> **Data section**
========================================

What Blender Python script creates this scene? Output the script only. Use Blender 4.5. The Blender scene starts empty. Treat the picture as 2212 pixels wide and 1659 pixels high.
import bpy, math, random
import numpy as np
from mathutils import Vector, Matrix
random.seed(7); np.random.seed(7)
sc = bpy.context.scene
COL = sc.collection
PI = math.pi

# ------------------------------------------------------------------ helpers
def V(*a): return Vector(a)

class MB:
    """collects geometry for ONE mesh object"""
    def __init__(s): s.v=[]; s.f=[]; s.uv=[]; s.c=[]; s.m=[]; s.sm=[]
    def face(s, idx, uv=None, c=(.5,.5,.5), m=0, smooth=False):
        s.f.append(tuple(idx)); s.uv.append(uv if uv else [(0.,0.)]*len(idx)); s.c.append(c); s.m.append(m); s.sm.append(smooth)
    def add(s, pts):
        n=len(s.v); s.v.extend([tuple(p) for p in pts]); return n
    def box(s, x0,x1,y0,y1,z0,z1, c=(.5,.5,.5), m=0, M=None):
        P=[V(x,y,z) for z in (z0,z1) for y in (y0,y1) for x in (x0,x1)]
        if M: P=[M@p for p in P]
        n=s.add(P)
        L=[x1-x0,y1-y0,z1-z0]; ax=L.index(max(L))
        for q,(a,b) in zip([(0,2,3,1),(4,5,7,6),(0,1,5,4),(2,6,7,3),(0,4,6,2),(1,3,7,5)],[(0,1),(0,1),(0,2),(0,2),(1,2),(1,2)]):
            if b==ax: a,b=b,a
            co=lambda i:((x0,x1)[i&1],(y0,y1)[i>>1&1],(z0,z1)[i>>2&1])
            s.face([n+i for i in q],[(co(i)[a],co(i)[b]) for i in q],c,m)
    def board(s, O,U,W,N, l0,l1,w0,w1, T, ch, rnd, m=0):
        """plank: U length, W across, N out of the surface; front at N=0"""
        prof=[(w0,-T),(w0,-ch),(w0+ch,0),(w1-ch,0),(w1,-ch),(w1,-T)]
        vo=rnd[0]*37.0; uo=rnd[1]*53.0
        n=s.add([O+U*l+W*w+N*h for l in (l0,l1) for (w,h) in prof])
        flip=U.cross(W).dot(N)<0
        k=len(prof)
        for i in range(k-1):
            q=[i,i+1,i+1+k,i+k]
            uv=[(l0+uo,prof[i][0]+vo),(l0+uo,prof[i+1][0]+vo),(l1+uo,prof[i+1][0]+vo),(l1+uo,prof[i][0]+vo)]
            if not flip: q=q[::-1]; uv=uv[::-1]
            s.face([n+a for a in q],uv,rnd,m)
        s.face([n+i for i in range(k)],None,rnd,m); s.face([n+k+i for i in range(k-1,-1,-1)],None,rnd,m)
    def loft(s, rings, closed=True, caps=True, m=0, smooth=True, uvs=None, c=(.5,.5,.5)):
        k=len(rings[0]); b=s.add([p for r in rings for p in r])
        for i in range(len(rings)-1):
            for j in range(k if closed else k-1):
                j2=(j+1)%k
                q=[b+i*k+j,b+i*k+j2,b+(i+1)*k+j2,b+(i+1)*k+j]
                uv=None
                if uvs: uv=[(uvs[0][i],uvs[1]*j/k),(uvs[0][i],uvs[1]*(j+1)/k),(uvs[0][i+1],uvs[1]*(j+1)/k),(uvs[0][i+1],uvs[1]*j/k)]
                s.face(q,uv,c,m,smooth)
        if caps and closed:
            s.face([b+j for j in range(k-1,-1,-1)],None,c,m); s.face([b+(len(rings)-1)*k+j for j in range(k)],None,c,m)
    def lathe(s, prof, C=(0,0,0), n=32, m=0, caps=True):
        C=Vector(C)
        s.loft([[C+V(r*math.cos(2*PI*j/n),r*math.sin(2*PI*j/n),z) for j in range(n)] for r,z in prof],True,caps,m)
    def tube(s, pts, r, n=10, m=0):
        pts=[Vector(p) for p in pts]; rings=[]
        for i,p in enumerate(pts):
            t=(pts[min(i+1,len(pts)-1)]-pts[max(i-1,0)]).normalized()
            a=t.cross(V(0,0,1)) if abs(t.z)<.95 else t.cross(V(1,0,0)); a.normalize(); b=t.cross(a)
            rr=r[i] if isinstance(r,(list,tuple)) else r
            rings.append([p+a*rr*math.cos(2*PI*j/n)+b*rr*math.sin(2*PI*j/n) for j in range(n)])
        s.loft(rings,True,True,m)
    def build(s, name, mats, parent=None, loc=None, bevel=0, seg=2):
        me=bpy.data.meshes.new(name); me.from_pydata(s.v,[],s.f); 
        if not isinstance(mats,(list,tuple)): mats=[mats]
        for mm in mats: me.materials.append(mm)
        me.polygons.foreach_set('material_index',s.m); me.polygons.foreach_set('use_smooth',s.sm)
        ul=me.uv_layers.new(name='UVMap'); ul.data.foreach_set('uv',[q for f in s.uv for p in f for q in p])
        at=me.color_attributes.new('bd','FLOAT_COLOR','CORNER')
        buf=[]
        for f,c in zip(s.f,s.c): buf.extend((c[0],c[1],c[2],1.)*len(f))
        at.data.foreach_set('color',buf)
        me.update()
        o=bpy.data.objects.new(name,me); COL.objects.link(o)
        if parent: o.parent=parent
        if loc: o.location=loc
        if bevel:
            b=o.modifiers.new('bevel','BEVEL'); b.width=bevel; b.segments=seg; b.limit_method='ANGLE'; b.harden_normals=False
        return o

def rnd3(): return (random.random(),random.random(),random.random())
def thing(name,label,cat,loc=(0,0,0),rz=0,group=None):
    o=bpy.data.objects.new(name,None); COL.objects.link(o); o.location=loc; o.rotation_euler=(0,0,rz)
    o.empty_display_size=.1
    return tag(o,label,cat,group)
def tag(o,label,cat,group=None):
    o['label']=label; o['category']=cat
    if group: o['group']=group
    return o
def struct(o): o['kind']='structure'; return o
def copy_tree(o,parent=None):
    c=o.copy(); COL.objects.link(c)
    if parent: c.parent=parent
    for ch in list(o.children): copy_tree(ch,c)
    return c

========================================

> **Given instruction**
Extract the full listing above without alteration.

> **Response for this exercise**
What Blender Python script creates this scene? Output the script only. Use Blender 4.5. The Blender scene starts empty. Treat the picture as 2212 pixels wide and 1659 pixels high.
import bpy, math, random
import numpy as np
from mathutils import Vector, Matrix
random.seed(7); np.random.seed(7)
sc = bpy.context.scene
COL = sc.collection
PI = math.pi

# ------------------------------------------------------------------ helpers
def V(*a): return Vector(a)

class MB:
    """collects geometry for ONE mesh object"""
    def __init__(s): s.v=[]; s.f=[]; s.uv=[]; s.c=[]; s.m=[]; s.sm=[]
    def face(s, idx, uv=None, c=(.5,.5,.5), m=0, smooth=False):
        s.f.append(tuple(idx)); s.uv.append(uv if uv else [(0.,0.)]*len(idx)); s.c.append(c); s.m.append(m); s.sm.append(smooth)
    def add(s, pts):
        n=len(s.v); s.v.extend([tuple(p) for p in pts]); return n
    def box(s, x0,x1,y0,y1,z0,z1, c=(.5,.5,.5), m=0, M=None):
        P=[V(x,y,z) for z in (z0,z1) for y in (y0,y1) for x in (x0,x1)]
        if M: P=[M@p for p in P]
        n=s.add(P)
        L=[x1-x0,y1-y0,z1-z0]; ax=L.index(max(L))
        for q,(a,b) in zip([(0,2,3,1),(4,5,7,6),(0,1,5,4),(2,6,7,3),(0,4,6,2),(1,3,7,5)],[(0,1),(0,1),(0,2),(0,2),(1,2),(1,2)]):
            if b==ax: a,b=b,a
            co=lambda i:((x0,x1)[i&1],(y0,y1)[i>>1&1],(z0,z1)[i>>2&1])
            s.face([n+i for i in q],[(co(i)[a],co(i)[b]) for i in q],c,m)
    def board(s, O,U,W,N, l0,l1,w0,w1, T, ch, rnd, m=0):
        """plank: U length, W across, N out of the surface; front at N=0"""
        prof=[(w0,-T),(w0,-ch),(w0+ch,0),(w1-ch,0),(w1,-ch),(w1,-T)]
        vo=rnd[0]*37.0; uo=rnd[1]*53.0
        n=s.add([O+U*l+W*w+N*h for l in (l0,l1) for (w,h) in prof])
        flip=U.cross(W).dot(N)<0
        k=len(prof)
        for i in range(k-1):
            q=[i,i+1,i+1+k,i+k]
            uv=[(l0+uo,prof[i][0]+vo),(l0+uo,prof[i+1][0]+vo),(l1+uo,prof[i+1][0]+vo),(l1+uo,prof[i][0]+vo)]
            if not flip: q=q[::-1]; uv=uv[::-1]
            s.face([n+a for a in q],uv,rnd,m)
        s.face([n+i for i in range(k)],None,rnd,m); s.face([n+k+i for i in range(k-1,-1,-1)],None,rnd,m)
    def loft(s, rings, closed=True, caps=True, m=0, smooth=True, uvs=None, c=(.5,.5,.5)):
        k=len(rings[0]); b=s.add([p for r in rings for p in r])
        for i in range(len(rings)-1):
            for j in range(k if closed else k-1):
                j2=(j+1)%k
                q=[b+i*k+j,b+i*k+j2,b+(i+1)*k+j2,b+(i+1)*k+j]
                uv=None
                if uvs: uv=[(uvs[0][i],uvs[1]*j/k),(uvs[0][i],uvs[1]*(j+1)/k),(uvs[0][i+1],uvs[1]*(j+1)/k),(uvs[0][i+1],uvs[1]*j/k)]
                s.face(q,uv,c,m,smooth)
        if caps and closed:
            s.face([b+j for j in range(k-1,-1,-1)],None,c,m); s.face([b+(len(rings)-1)*k+j for j in range(k)],None,c,m)
    def lathe(s, prof, C=(0,0,0), n=32, m=0, caps=True):
        C=Vector(C)
        s.loft([[C+V(r*math.cos(2*PI*j/n),r*math.sin(2*PI*j/n),z) for j in range(n)] for r,z in prof],True,caps,m)
    def tube(s, pts, r, n=10, m=0):
        pts=[Vector(p) for p in pts]; rings=[]
        for i,p in enumerate(pts):
            t=(pts[min(i+1,len(pts)-1)]-pts[max(i-1,0)]).normalized()
            a=t.cross(V(0,0,1)) if abs(t.z)<.95 else t.cross(V(1,0,0)); a.normalize(); b=t.cross(a)
            rr=r[i] if isinstance(r,(list,tuple)) else r
            rings.append([p+a*rr*math.cos(2*PI*j/n)+b*rr*math.sin(2*PI*j/n) for j in range(n)])
        s.loft(rings,True,True,m)
    def build(s, name, mats, parent=None, loc=None, bevel=0, seg=2):
        me=bpy.data.meshes.new(name); me.from_pydata(s.v,[],s.f); 
        if not isinstance(mats,(list,tuple)): mats=[mats]
        for mm in mats: me.materials.append(mm)
        me.polygons.foreach_set('material_index',s.m); me.polygons.foreach_set('use_smooth',s.sm)
        ul=me.uv_layers.new(name='UVMap'); ul.data.foreach_set('uv',[q for f in s.uv for p in f for q in p])
        at=me.color_attributes.new('bd','FLOAT_COLOR','CORNER')
        buf=[]
        for f,c in zip(s.f,s.c): buf.extend((c[0],c[1],c[2],1.)*len(f))
        at.data.foreach_set('color',buf)
        me.update()
        o=bpy.data.objects.new(name,me); COL.objects.link(o)
        if parent: o.parent=parent
        if loc: o.location=loc
        if bevel:
            b=o.modifiers.new('bevel','BEVEL'); b.width=bevel; b.segments=seg; b.limit_method='ANGLE'; b.harden_normals=False
        return o

def rnd3(): return (random.random(),random.random(),random.random())
def thing(name,label,cat,loc=(0,0,0),rz=0,group=None):
    o=bpy.data.objects.new(name,None); COL.objects.link(o); o.location=loc; o.rotation_euler=(0,0,rz)
    o.empty_display_size=.1
    return tag(o,label,cat,group)
def tag(o,label,cat,group=None):
    o['label']=label; o['category']=cat
    if group: o['group']=group
    return o
def struct(o): o['kind']='structure'; return o
def copy_tree(o,parent=None):
    c=o.copy(); COL.objects.link(c)
    if parent: c.parent=parent
    for ch in list(o.children): copy_tree(ch,c)
    return c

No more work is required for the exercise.